Its dividend was cut from 22.5c last year to 16c, a 29% decline.
Revenue for its year to June declined 1% to $511.4million, earnings before interest and tax (ebit) rose 2% to $31.1million and after tax profit rose 3% to $20million, excluding last year’s $6.3million profit gain from an Auckland property sale.
However, Craigs Investment Partners broker Peter McIntyre said the $20million profit "was well down on initial expectations", with ebit coming in at the bottom of the revised range of between 2.5% to 8%.
"While the headline [$20million] number implies some improvement, we note that the uplift was acquisition-related. Excluding the contribution of Composite Floor Decks alone, underlying net profit after tax was down 10%".
CFDL was acquired for $15.5million last October; pushing up net debt by 33% to $127million; this equates to 37% of net debt to equity.
Steel & Tube’s commentary said it was a "positive result, although below the company’s high expectations", citing "multiple external project delays impacting on revenues and earnings, increasing inventory and working capital and reducing operating cashflow".

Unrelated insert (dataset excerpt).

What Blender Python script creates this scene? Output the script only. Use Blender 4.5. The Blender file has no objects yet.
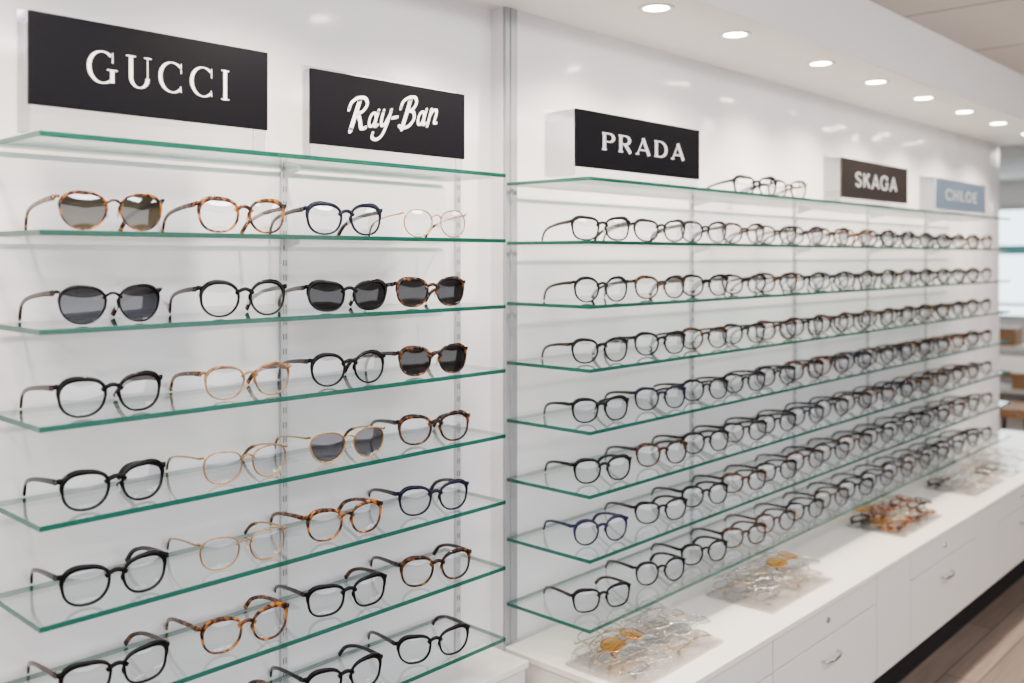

Steel & Tube shares were down less than 1% to $2.28 following the announcement.
Steel & Tube chairwoman Susan Paterson said an $80million acquisition programme during the past four years had seen business grow, while costs and working capital requirements increased alongside the expansion.
Steel & Tube chief executive Dave Taylor said investment into the S&T Plastics plant secured several contracts, valued about $27 million, which would run through to early 2018.
However, "teething issues" resulted in higher scrap rates than expected, reducing ebit by $2 million, but scrap rates would reduce "considerably" in the months ahead.
Mr McIntyre said Steel & Tube had cited unprofitable contracts in the reinforcing business, with $1.3 million of costs and provisions, issues with recently acquired S&T plastics, project delays, and intense competition "as all contributing to the disappointing result".
Revenue was again hit by falling global steel prices and strong competitor activity, especially in the distribution business, where lower pricing by competitors had impacted on Steel & Tube’s volumes, Mr McIntyre said. He said the full-year revenue result also included full-year contributions from the acquisitions of MSL, S&T plastics, plus eight months from CFDL.
Forsyth Barr broker Damian Foster said Steel & Tube had materially cut its dividend, down by 29% to 16c.
"While we believe this is appropriate given the level of earnings and gearing, it is inconsistent with the message previously provided by the company," he said.
Mr Foster said offsetting the firmer gross margin was a continued and significant 9.3% gain from year on year operating expenses, which last year were up 15.8%.
"This includes a number of one-off costs associated with the Commerce Commission’s investigation into Steel & Tube’s non-compliant steel mesh, and operating issues within S&T Plastics and reinforcing," he said.